In 2018, for example, we filed Chhoeun v. Marin and Trinh v. Homan to challenge ICE’s mass arrests and deportations of Cambodian and Vietnamese refugees. Alongside these national lawsuits, we have advocated for pardons for individual clients, organized Know-Your-Rights workshops, and mobilized state and local policy campaigns. Clients and their parents, siblings, and partners have been emboldened to share their own stories with reporters, elected officials, and others harmed by ICE detention and deportation. Through this multi-pronged approach, we are educating the public and shifting the narrative around detention and deportation. It is an exercise in cultivating hope that we can and must change a harmful immigration system.

As part of our economic justice work, ALC’s clients have recovered over $10 million in unpaid wages across dozens of cases in the San Francisco Bay Area and California in the past several years. Equally important, together with our clients and organizing partners, we have transformed workplace practices around fair pay, sick leave, scheduling, tip transparency, health and safety, and anti-harassment and discrimination protections. With the support of community lawyers and organizers, working people are able not only to enforce wage laws but also use these cases to advocate for long-term solutions to inequity.

Our work is informed by the belief that no single case will protect our communities from the racial and economic harms they endure.

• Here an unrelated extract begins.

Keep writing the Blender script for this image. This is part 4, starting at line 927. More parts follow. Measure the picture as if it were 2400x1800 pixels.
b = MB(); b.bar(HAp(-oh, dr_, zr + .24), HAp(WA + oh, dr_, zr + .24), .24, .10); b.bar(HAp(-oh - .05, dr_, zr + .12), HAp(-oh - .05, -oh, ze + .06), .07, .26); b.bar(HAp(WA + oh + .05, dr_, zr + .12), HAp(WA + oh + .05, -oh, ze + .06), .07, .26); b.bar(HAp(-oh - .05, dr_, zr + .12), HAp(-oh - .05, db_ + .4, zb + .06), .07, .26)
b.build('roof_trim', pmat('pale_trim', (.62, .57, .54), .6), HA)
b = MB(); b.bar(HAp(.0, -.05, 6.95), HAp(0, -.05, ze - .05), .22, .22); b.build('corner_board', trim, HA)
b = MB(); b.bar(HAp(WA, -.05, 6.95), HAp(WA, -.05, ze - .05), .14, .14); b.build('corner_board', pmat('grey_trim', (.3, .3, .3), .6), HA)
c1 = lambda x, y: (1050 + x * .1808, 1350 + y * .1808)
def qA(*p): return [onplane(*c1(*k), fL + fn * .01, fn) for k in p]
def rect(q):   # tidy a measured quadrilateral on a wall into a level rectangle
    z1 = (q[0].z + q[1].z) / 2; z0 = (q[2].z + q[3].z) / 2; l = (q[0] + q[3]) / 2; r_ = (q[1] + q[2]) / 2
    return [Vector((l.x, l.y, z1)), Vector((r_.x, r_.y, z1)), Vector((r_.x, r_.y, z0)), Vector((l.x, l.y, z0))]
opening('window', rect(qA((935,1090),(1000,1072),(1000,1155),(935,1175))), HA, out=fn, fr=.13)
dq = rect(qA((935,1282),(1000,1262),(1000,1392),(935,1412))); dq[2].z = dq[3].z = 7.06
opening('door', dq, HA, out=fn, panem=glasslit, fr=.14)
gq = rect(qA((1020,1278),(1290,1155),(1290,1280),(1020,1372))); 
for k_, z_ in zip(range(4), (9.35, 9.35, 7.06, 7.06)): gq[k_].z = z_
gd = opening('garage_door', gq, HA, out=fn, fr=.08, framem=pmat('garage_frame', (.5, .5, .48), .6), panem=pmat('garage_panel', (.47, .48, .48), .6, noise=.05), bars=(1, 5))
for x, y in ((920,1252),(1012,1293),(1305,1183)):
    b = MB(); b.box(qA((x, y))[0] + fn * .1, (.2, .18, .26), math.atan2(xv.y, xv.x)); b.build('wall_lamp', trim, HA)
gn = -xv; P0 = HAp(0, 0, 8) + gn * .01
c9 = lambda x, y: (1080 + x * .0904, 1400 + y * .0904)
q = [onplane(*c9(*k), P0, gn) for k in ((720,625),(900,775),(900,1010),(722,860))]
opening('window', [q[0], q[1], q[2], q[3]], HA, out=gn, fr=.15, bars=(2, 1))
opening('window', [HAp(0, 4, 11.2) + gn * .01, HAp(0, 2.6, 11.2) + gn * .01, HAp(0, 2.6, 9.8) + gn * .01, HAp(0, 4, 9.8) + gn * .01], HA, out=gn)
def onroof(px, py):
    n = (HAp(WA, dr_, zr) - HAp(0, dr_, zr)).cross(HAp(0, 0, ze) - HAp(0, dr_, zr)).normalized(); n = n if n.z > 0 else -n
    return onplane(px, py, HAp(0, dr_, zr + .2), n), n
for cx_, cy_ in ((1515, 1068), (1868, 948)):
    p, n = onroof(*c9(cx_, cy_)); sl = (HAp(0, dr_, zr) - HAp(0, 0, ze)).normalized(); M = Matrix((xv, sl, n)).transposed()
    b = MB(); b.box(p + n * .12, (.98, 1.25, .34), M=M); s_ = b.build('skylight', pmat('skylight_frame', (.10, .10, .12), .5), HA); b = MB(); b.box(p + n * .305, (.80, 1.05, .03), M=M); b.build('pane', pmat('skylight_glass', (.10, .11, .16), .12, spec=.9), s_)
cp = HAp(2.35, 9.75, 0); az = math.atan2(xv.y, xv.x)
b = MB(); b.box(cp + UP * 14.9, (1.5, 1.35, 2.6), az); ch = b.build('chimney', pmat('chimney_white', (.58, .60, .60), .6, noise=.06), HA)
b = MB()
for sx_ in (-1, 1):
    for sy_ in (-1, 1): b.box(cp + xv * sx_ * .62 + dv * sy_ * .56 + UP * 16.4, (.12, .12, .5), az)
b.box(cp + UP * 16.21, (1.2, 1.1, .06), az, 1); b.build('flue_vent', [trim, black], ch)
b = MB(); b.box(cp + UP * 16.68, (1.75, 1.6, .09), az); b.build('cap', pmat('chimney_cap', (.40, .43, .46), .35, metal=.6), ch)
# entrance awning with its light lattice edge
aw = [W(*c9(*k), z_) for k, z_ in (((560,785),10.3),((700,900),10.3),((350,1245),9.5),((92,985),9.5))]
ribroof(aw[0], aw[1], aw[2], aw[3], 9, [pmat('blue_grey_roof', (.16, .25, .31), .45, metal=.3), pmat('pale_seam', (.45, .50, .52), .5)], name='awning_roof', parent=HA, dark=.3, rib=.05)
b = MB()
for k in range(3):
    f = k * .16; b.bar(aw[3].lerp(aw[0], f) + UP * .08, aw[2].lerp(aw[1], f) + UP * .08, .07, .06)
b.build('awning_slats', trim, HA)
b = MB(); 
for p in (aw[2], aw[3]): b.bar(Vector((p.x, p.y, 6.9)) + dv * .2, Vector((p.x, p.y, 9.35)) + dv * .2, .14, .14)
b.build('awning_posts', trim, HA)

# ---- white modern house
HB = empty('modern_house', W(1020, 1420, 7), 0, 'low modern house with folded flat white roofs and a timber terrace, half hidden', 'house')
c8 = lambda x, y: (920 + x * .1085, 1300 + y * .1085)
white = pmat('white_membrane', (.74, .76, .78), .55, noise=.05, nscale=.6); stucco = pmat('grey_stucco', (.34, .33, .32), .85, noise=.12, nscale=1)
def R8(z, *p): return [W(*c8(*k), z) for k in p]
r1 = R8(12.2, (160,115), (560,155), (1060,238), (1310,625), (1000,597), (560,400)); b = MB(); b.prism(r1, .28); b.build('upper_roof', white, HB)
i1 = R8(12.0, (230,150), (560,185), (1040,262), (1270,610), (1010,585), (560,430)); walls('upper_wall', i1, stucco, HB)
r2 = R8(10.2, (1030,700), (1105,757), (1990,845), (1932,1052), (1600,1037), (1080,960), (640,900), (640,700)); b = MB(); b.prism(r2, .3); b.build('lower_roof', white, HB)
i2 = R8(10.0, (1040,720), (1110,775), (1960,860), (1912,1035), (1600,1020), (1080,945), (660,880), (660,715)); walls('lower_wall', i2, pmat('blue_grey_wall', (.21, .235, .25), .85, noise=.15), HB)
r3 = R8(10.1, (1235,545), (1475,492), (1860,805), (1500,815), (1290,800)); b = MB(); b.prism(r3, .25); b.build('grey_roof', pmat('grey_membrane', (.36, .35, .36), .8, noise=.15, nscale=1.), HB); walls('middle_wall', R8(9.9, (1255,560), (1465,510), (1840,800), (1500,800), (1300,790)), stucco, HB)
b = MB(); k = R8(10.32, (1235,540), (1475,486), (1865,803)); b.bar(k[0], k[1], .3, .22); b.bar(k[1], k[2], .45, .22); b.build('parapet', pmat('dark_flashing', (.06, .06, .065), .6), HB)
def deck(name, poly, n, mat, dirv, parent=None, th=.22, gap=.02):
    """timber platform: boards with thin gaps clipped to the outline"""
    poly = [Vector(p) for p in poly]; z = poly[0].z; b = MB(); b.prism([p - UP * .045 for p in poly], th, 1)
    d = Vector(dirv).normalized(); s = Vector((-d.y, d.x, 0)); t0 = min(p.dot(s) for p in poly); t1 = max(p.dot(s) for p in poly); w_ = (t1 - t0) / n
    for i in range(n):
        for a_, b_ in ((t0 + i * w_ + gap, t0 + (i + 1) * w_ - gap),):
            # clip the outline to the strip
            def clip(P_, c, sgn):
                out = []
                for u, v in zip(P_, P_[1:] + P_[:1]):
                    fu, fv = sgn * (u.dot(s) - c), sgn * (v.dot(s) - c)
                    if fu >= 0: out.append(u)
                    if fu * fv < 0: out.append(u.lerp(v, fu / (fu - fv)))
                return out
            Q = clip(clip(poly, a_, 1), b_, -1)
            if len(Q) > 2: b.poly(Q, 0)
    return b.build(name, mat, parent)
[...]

Our work must be in service of creating, strengthening, and sustaining movements of people who together can achieve the world we deserve.


As we step out of the Asian Americans Advancing Justice affiliation and chart a new chapter for ALC, we want to seize the opportunity to bring more community lawyering capacity to greater parts of California and the U.S.

For example, we are offering support to partners in Texas, Pennsylvania, Arizona, Nevada and other states to bolster voter protection and poll monitoring programs during elections this November and beyond. By sharing legal strategies and expertise from our long-standing voting rights program in California, we are working to address barriers to language and disability access in voting, and helping ensure people can cast their ballots freely and fairly in the face of rampant voter suppression. In tandem with our legal advocacy to defend and promote the rights of all voters, especially those traditionally underrepresented, our work with partners helps more community members learn about their rights, advocate for themselves, and become active as participants in our multiracial democracy.

As we contend with rising threats against our rights and liberties, there is tremendous need for accessible legal resources and creative advocacy. Looking ahead, I have no doubt the more we invest in community empowerment, resiliency, and agency, the greater chance we have of a world abundant with belonging, compassion, and justice.